By the mid 1980s I can remember an upper middle class straight A student, John C., at a Canadian university, contemptuously telling me that it was a "generally accepted" truth that inflation was "partly" caused by government printing too much money, but I remember, as we talked, thinking that if you walked down main street, entering into the working class bars and beauty parlors, you'd find the people there most certainly did not know. They still don't: my bank has to remind people to save extra pension to account for future inflation. However, I have read a few times in the newspaper how the government thinks a certain amount of annual inflation, and unemployment, is good for the public, for the economy, so I guess the word has been getting out. But nonetheless, I think the good people lining up in the bank with me still think, in the backs of their minds, that inflation is unnatural, not fair, and that government would stop inflation if it ever learned what causes it.
And here is the irony: For all the years our inflation was causing all this wailing and gnashing of teeth... for all this time, in libraries all across the land, Mein Kampf and Shirer's book were sitting quietly. Yes, Hitler was an evil genius, but he was a genius, albeit a flawed one. Under his watch people went from bringing their inflated pay home in a wheelbarrow... to seeing inflation whipped, beaten, and run out of town. He did this by tying money to a standard—not a gold standard, though: I guess the Germans had lost all their gold after losing the first world war. If in my youth a "consensus of scientists" failed to point this out then I can only say their failure was at best a prime directive thing, and, at worst a conspiracy. Wait—did I mention Kissinger? It was the "at worst."

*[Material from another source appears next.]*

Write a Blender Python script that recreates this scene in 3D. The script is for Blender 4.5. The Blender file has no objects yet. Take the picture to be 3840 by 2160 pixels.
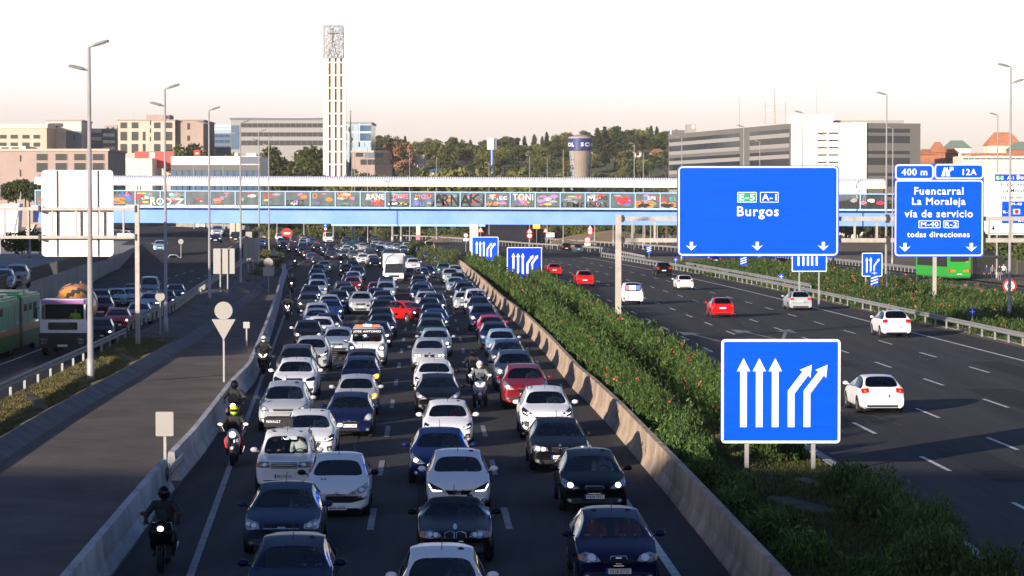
import bpy, bmesh, math, random
import numpy as np
from mathutils import Vector, Matrix
from mathutils.bvhtree import BVHTree
R = math.radians
rnd = random.Random(11)
SC = bpy.context.scene
COL = SC.collection

# ------------------------------------------------------------ camera, sky, sun, exposure
F, CH = 9600.0, 7.9                       # focal length in photo pixels (3840 wide), camera height in metres
PIT = math.atan(297 / F)
cam = bpy.data.cameras.new("camera")
cam.sensor_width = 36.0
cam.lens = 36.0 * F / 3840
cam.clip_start, cam.clip_end = 1.0, 9000.0
cam_ob = bpy.data.objects.new("camera", cam)
COL.objects.link(cam_ob)
cam_ob.location = (0, 0, CH)
cam_ob.rotation_euler = (R(90) - PIT, 0, 0)
SC.camera = cam_ob

SUN_EL = R(10.5)
SUN_TO = Vector((0.60, 0.80, 0)).normalized()            # where the light travels, seen from above
world = bpy.data.worlds.new("World")
SC.world = world
world.use_nodes = True
wn, wl = world.node_tree.nodes, world.node_tree.links
sky = wn.new("ShaderNodeTexSky")
sky.sky_type = 'NISHITA'
sky.sun_disc = False
sky.sun_elevation = SUN_EL
sky.sun_rotation = math.atan2(-SUN_TO.x, -SUN_TO.y)
sky.air_density, sky.dust_density, sky.ozone_density = 1.0, 1.6, 1.6
tint = wn.new("ShaderNodeMix")             # evening sky: bluer overhead, a bright cream veil low down
tint.data_type, tint.blend_type = 'RGBA', 'MULTIPLY'
tint.inputs[0].default_value = 1.0
tint.inputs[7].default_value = (0.76, 0.90, 1.24, 1)
deep = wn.new("ShaderNodeMix")             # clear evening sky is darker between the horizon glow and the zenith
deep.data_type, deep.blend_type = 'RGBA', 'MULTIPLY'
deep.inputs[0].default_value = 1.0
dr_ = wn.new("ShaderNodeValToRGB")
for k_, (ps_, g_) in enumerate(((0.08, 1.0), (0.20, 0.55), (0.55, 0.62), (0.9, 0.9))):
    e_ = dr_.color_ramp.elements[k_] if k_ < 2 else dr_.color_ramp.elements.new(ps_)
    e_.position, e_.color = ps_, (g_ * .94, g_ * .98, min(1, g_ * 1.08), 1)
wl.new(sky.outputs[0], deep.inputs[6])
wl.new(dr_.outputs[0], deep.inputs[7])
wl.new(deep.outputs[2], tint.inputs[6])
tcw, sep, vr_, add_ = wn.new("ShaderNodeTexCoord"), wn.new("ShaderNodeSeparateXYZ"), wn.new("ShaderNodeValToRGB"), wn.new("ShaderNodeMix")
wl.new(tcw.outputs["Generated"], sep.inputs[0])
wl.new(sep.outputs[2], vr_.inputs[0])
wl.new(sep.outputs[2], dr_.inputs[0])
els = vr_.color_ramp.elements
els[0].position, els[0].color = 0.0, (3.9, 2.7, 2.3, 1)
els[1].position, els[1].color = 0.22, (0, 0, 0, 1)
for ps_, cl_ in ((0.035, (4.1, 3.0, 2.9, 1)), (0.055, (5.0, 4.1, 4.1, 1)), (0.085, (5.8, 5.3, 5.3, 1)), (0.12, (0.8, 0.9, 1.1, 1))):
    e_ = els.new(ps_)
    e_.color = cl_
add_.data_type, add_.blend_type = 'RGBA', 'ADD'
add_.inputs[0].default_value = 1.0
wl.new(tint.outputs[2], add_.inputs[6])
wl.new(vr_.outputs[0], add_.inputs[7])
wl.new(add_.outputs[2], wn["Background"].inputs[0])
wn["Background"].inputs[1].default_value = 0.095
sun = bpy.data.lights.new("sun", 'SUN')
sun.energy = 5.0
sun.angle = R(0.5)
sun.color = (1.0, 0.87, 0.73)
sun_ob = bpy.data.objects.new("sun", sun)
COL.objects.link(sun_ob)
sd = Vector((SUN_TO.x * math.cos(SUN_EL), SUN_TO.y * math.cos(SUN_EL), -math.sin(SUN_EL)))
sun_ob.rotation_euler = sd.to_track_quat('-Z', 'Y').to_euler()
SC.view_settings.view_transform = 'Standard'
SC.view_settings.look = 'None'
SC.view_settings.exposure = 0.76
SC.view_settings.gamma = 1.0
SC.cycles.max_bounces = 6
SC.cycles.transparent_max_bounces = 10
SC.cycles.diffuse_bounces = 2
SC.cycles.caustics_reflective = False
SC.cycles.caustics_refractive = False

# ------------------------------------------------------------ measuring the photograph
def ray(u, v):
    a, b = (u - 1920) / F, (1080 - v) / F
    return Vector((a, math.cos(PIT) + b * math.sin(PIT), -math.sin(PIT) + b * math.cos(PIT)))
def G(u, v, z=0.0):                       # the point at height z that the photo shows at (u, v)
    d = ray(u, v)
    t = (z - CH) / d.z
    return Vector((d.x * t, d.y * t, z))
def P(u, v, Y):                           # the point at distance Y that the photo shows at (u, v)
    d = ray(u, v)
    t = Y / d.y
    return Vector((d.x * t, Y, CH + d.z * t))
def bend(Y):
    return -1.15 * ((Y - 200) / 100) ** 2 if Y > 200 else 0.0
def RX(X, Y):                             # lateral offset X from the road axis -> world x
    return X - 0.0333 * Y + bend(Y)
def heading(Y, extra=0.0):
    return 0.0333 + (0.023 * (Y - 200) / 100 if Y > 200 else 0) + extra

# ------------------------------------------------------------ materials
M = {}
def mat(name, col, rough=0.6, metal=0.0, var=0.0, vscale=3.0, coat=0.0, emit=0.0, spec=0.5, bump=0.0, bscale=20.0, col2=None, detail=6.0, coord='Object', stretch=None):
    m = bpy.data.materials.new(name)
    m.use_nodes = True
    n, l = m.node_tree.nodes, m.node_tree.links
    b = n["Principled BSDF"]
    b.inputs["Base Color"].default_value = (*col, 1)
    b.inputs["Roughness"].default_value = rough
    b.inputs["Metallic"].default_value = metal
    b.inputs["Specular IOR Level"].default_value = spec
    b.inputs["Coat Weight"].default_value = coat
    b.inputs["Coat Roughness"].default_value = 0.04
    if emit:
        b.inputs["Emission Color"].default_value = (*col, 1)
        b.inputs["Emission Strength"].default_value = emit
    if var or col2 or bump:
        tc = n.new("ShaderNodeTexCoord")
        src = tc.outputs[coord]
        if stretch:
            mp = n.new("ShaderNodeMapping")
            mp.inputs["Scale"].default_value = stretch
            l.new(src, mp.inputs[0])
            src = mp.outputs[0]
        nz = n.new("ShaderNodeTexNoise")
        nz.inputs["Scale"].default_value = vscale
        nz.inputs["Detail"].default_value = detail
        nz.inputs["Roughness"].default_value = 0.65
        l.new(src, nz.inputs["Vector"])
        if var or col2:
            cr = n.new("ShaderNodeValToRGB")
            c2 = col2 or tuple(min(1, c * (1 + var)) for c in col)
            c1 = col if col2 else tuple(c * (1 - var) for c in col)
            cr.color_ramp.elements[0].position, cr.color_ramp.elements[1].position = 0.32, 0.68
            cr.color_ramp.elements[0].color = (*c1, 1)
            cr.color_ramp.elements[1].color = (*c2, 1)
            l.new(nz.outputs[0], cr.inputs[0])
            l.new(cr.outputs[0], b.inputs["Base Color"])
        if bump:
            nb = n.new("ShaderNodeTexNoise")
            nb.inputs["Scale"].default_value = bscale
            nb.inputs["Detail"].default_value = 4
            l.new(src, nb.inputs["Vector"])
            bp = n.new("ShaderNodeBump")
            bp.inputs["Strength"].default_value = bump
            bp.inputs["Distance"].default_value = 0.05
            l.new(nb.outputs[0], bp.inputs["Height"])
            l.new(bp.outputs[0], b.inputs["Normal"])
    M[name] = m
    return m

def leaf_mat(name, c1, c2, trans=0.3):
    m = bpy.data.materials.new(name)
    m.use_nodes = True
    n, l = m.node_tree.nodes, m.node_tree.links
    b = n["Principled BSDF"]
    b.inputs["Roughness"].default_value = 0.55
    b.inputs["Specular IOR Level"].default_value = 0.3
    ge = n.new("ShaderNodeNewGeometry")
    cr = n.new("ShaderNodeValToRGB")
    cr.color_ramp.elements[0].color = (*c1, 1)
    cr.color_ramp.elements[1].color = (*c2, 1)
    l.new(ge.outputs["Random Per Island"], cr.inputs[0])
    oi = n.new("ShaderNodeObjectInfo")
    hs = n.new("ShaderNodeHueSaturation")
    mr = n.new("ShaderNodeMapRange")
    mr.inputs[3].default_value, mr.inputs[4].default_value = 0.75, 1.25
    l.new(oi.outputs["Random"], mr.inputs[0])
    l.new(mr.outputs[0], hs.inputs["Value"])
    l.new(cr.outputs[0], hs.inputs["Color"])
    l.new(hs.outputs[0], b.inputs["Base Color"])
    tr = n.new("ShaderNodeBsdfTranslucent")
    l.new(hs.outputs[0], tr.inputs[0])
    mx = n.new("ShaderNodeMixShader")
    mx.inputs[0].default_value = trans
    l.new(b.outputs[0], mx.inputs[1])
    l.new(tr.outputs[0], mx.inputs[2])
    l.new(mx.outputs[0], n["Material Output"].inputs[0])
    M[name] = m
    return m

def glass_mat(name, tint, rough=0.02, refl=0.06):
    m = bpy.data.materials.new(name)
    m.use_nodes = True
    n, l = m.node_tree.nodes, m.node_tree.links
    n.remove(n["Principled BSDF"])
    t = n.new("ShaderNodeBsdfTransparent")
    t.inputs[0].default_value = (*tint, 1)
    g = n.new("ShaderNodeBsdfGlossy")
    g.inputs["Color"].default_value = (1, 1, 1, 1)
    g.inputs["Roughness"].default_value = rough
    lw = n.new("ShaderNodeFresnel")
    lw.inputs[0].default_value = 1.5
    ad = n.new("ShaderNodeMath")
    ad.operation = 'ADD'
    ad.inputs[1].default_value = refl - 0.04
    ad.use_clamp = True
    l.new(lw.outputs[0], ad.inputs[0])
    mx = n.new("ShaderNodeMixShader")
    l.new(ad.outputs[0], mx.inputs[0])
    l.new(t.outputs[0], mx.inputs[1])
    l.new(g.outputs[0], mx.inputs[2])
    l.new(mx.outputs[0], n["Material Output"].inputs[0])
    M[name] = m
    return m

mat("asphalt", (0.046, 0.043, 0.043), 0.9, spec=0.22, var=0.34, vscale=0.8, detail=8, stretch=(1, 0.035, 1), bump=0.25, bscale=9)
mat("asphalt_brown", (0.130, 0.106, 0.092), 0.95, spec=0.2, var=0.28, vscale=0.3, detail=8, bump=0.3, bscale=9)
mat("road_white", (0.62, 0.61, 0.58), 0.8, var=0.3, vscale=2.5)
mat("road_worn", (0.26, 0.26, 0.26), 0.8, var=0.35, vscale=2.0)
mat("concrete", (0.38, 0.285, 0.21), 0.9, var=0.42, vscale=1.4, detail=12, stretch=(1, .6, .35), bump=0.3)
mat("concrete_pale", (0.44, 0.43, 0.43), 0.9, var=0.34, vscale=1.4, detail=12, stretch=(1, .6, .35), bump=0.3)
mat("concrete_wall", (0.30, 0.28, 0.26), 0.9, var=0.25, vscale=0.4, detail=10)
mat("kerb_stone", (0.34, 0.33, 0.31), 0.9, var=0.25, vscale=1.5)
mat("dry_soil", (0.17, 0.12, 0.07), 0.95, col2=(0.10, 0.09, 0.04), vscale=0.25, detail=10, bump=0.5)
mat("hill_soil", (0.12, 0.10, 0.05), 0.95, col2=(0.06, 0.075, 0.03), vscale=0.05, detail=10)
mat("straw_bank", (0.40, 0.27, 0.12), 0.95, col2=(0.26, 0.19, 0.09), vscale=0.3, detail=8)
mat("turf", (0.022, 0.045, 0.013), 0.95, col2=(0.075, 0.065, 0.03), vscale=0.6, detail=10, bump=0.6, bscale=14)
mat("bank_dirt", (0.10, 0.085, 0.075), 0.95, var=0.4, vscale=0.5, detail=10, bump=0.8, bscale=4)
mat("galvanised", (0.33, 0.33, 0.33), 0.5, 0.35, var=0.12, vscale=4)
mat("rail_shaded", (0.15, 0.15, 0.155), 0.6, 0.2, var=0.2, vscale=3)  # left guardrail beams: their shade put into a darker steel colour
mat("galvanised_dull", (0.40, 0.37, 0.34), 0.65, 0.2, var=0.15, vscale=3)
mat("pole_grey", (0.42, 0.40, 0.39), 0.5, 0.3, var=0.1, vscale=2)
mat("lamp_body", (0.30, 0.28, 0.26), 0.5, 0.2)
mat("lamp_glass", (0.5, 0.5, 0.48), 0.2)
mat("dark_metal", (0.05, 0.05, 0.055), 0.5, 0.4)
mat("sign_blue", (0.0, 0.075, 0.78), 0.6, var=0.13, vscale=2.2, stretch=(0.12, 1, 7), spec=0.1)
mat("sign_blue_faded", (0.0, 0.04, 0.50), 0.6, spec=0.1)
mat("sign_white", (0.85, 0.85, 0.85), 0.45)
mat("sign_back", (0.31, 0.295, 0.28), 0.55, 0.15, var=0.05, vscale=1.2)
mat("sign_back_dull", (0.36, 0.36, 0.36), 0.6, 0.1)
mat("sign_green", (0.0, 0.30, 0.16), 0.45)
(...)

If today some "good scientists" share a secret consensus of permission to do climategate, then—how? Perhaps it's made possible because there is no competition, no separate nations of calm scientists objectively putting out the facts for respectable citizens to consider. Instead, there is a monopoly, full of sound and fury, a so-called "intergovernmental panel." (I still can't believe how the panel writes their summary first, and then squeeze down their report to fit the summary) In contrast, when some quantum physics guys claimed the planets orbited the sun due to space-time curvature, not gravity, they formed no panels, conducted no coercion. No scientist was labeled a "relativity denier." A skeptic, sure, but not a denier. (Someone once told me the French, at ten years, had been the longest holdout.)
Recently the local newspaper carried a column by a professor who thought he was putting forth a good case for climate change being man made... if only he hadn't liberally peppered his column with the unscientific term "denier."

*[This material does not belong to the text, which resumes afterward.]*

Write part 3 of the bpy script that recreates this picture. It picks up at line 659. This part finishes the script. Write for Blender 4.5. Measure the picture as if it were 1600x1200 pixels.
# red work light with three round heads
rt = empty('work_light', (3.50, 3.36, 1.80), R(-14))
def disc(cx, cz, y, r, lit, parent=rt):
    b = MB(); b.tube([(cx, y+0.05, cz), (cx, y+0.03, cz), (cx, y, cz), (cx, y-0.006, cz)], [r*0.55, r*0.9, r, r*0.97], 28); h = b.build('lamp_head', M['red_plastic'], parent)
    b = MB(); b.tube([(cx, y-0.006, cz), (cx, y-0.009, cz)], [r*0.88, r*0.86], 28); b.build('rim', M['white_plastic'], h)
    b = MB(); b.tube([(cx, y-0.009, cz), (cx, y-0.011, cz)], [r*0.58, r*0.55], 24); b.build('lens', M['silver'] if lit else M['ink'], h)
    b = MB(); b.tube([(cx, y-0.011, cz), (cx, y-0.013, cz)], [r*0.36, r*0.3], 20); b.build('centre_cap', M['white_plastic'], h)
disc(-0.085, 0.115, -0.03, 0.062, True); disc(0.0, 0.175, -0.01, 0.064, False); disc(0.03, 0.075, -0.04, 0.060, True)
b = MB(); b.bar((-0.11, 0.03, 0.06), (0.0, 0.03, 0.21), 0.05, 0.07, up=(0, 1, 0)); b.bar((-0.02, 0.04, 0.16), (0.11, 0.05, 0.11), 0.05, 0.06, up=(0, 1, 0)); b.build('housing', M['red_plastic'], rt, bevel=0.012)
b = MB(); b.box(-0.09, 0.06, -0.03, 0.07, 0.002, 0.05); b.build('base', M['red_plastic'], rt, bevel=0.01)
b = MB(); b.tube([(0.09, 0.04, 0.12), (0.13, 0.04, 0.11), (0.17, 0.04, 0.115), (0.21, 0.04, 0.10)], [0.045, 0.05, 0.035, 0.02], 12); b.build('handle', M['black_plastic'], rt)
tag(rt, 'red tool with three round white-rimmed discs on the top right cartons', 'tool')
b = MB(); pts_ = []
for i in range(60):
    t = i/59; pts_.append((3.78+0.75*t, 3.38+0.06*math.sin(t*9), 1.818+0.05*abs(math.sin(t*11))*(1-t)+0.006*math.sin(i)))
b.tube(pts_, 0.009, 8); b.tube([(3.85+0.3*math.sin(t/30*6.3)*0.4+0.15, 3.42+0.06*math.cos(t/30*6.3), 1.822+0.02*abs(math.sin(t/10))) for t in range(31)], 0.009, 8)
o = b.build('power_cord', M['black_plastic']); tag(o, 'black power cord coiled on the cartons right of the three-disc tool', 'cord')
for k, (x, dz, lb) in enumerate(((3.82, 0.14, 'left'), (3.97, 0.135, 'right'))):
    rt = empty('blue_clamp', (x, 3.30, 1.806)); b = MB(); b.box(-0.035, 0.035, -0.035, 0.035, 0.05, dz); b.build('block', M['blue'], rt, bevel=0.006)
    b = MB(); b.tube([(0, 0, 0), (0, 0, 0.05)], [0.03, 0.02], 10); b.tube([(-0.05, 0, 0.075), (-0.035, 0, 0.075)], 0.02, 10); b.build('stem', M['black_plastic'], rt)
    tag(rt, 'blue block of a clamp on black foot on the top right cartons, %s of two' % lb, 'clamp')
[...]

It seems to me that climate alarmists (such as the journalist in my essay Angry With Crichton of Nov 2011) lose their faith in democracy, thinking that information has to be censored for our own good.

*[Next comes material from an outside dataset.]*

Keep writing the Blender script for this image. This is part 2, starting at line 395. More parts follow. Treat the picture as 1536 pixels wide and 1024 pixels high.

I disagree with them: Yes, the public includes rather few physicists, and yes, many of us prefer TV to books or newspapers. But we all believe in progress. The public may need to take a step backward, and rest, for every two steps forward, but still, most of us, most of the time, want to do the right thing. Democracy is good enough.
Sure, sometimes it seems information only gets out by tortoise, not carrier pigeon. Yet the news gets out... and data, like power, is safer with the people, not confined to cold Harvard nerds like Kissinger. Having faith, I try not to censor others. ... and I try not to self-censor my choice of reading material.
... Meanwhile, in libraries all across the land, books are standing mutely, books that stand ready to put forth "the theory and philosophy of Science."
Sean Crawford,
Believing in climate,
Believing in a falsifiable hypothesis,
November 3013(.37)
Footnotes:
~I guess Trudeau was indeed a part of the conspiracy, for on Feb 6, 1966, "Canada decides to sell $100 million of it's gold reserves to the U.S. signaling financial co-operation,"according the newspaper's 'this day in history' section for Feb 6 in 2010.
It was only five years later, with the US already off the gold (redeem) standard internally, that the US announced it would no longer redeem it's dollars with gold internationally. This
Nixon shock was in October of 1971.
~My favourite scene (from memory) in V is where a dear old lady actress, who had been a girl in the resistance in Europe back during the war, has dressed herself to look innocent. She is going up a staircase at headquarters, to go off on a mission, when a hardbitten seemingly uncultured fighter admits to having seen her perform on stage years ago. She stops in surprise, squints down at him, and says, "When I return we will have have to talk." Later the granny runs into a young man with a V armband and a blaster, and tells him, "I have known you since you were a boy…" and the man (The same age as Mr. Snowden and others in the NSA doing domestic surveillance) then has to balance freedom with the security and order of the Visitors.
~I have essays on Media Ethics and Reading Newspapers archived in November of 2012
~"...But in the 1980s, with the three networks now run by corporate conglomerates, the commitment to the dollar replaced the commitment to excellence. News bureaus were cut back in personnel and budgets. Veteran reporters who had risked their lives in Vietnam and other danger spots were discharged—all this while a few well-known anchors and reporters demanded and received extravagant salaries…."
How To Watch TV News, Neil Postman, Steve Powers, p.53, 1992
~Curiously enough, it was around the time of the Nixon Shock, in elementary school, when we had a rebellious class discussion about "why study history?" while being unfocused as such childhood discussions often are, and when someone(s) asked, "Why not just print more money?" I was able to excitedly raise my hand, (and Mr. McIntyre obviously could tell what I was about to contribute) and then say that just after the French revolution they tried printing lots of money and it didn't work, it caused horrible inflation... Being still innocent about adults, I never clued in that history was repeating!… and none of the adults around me did, either.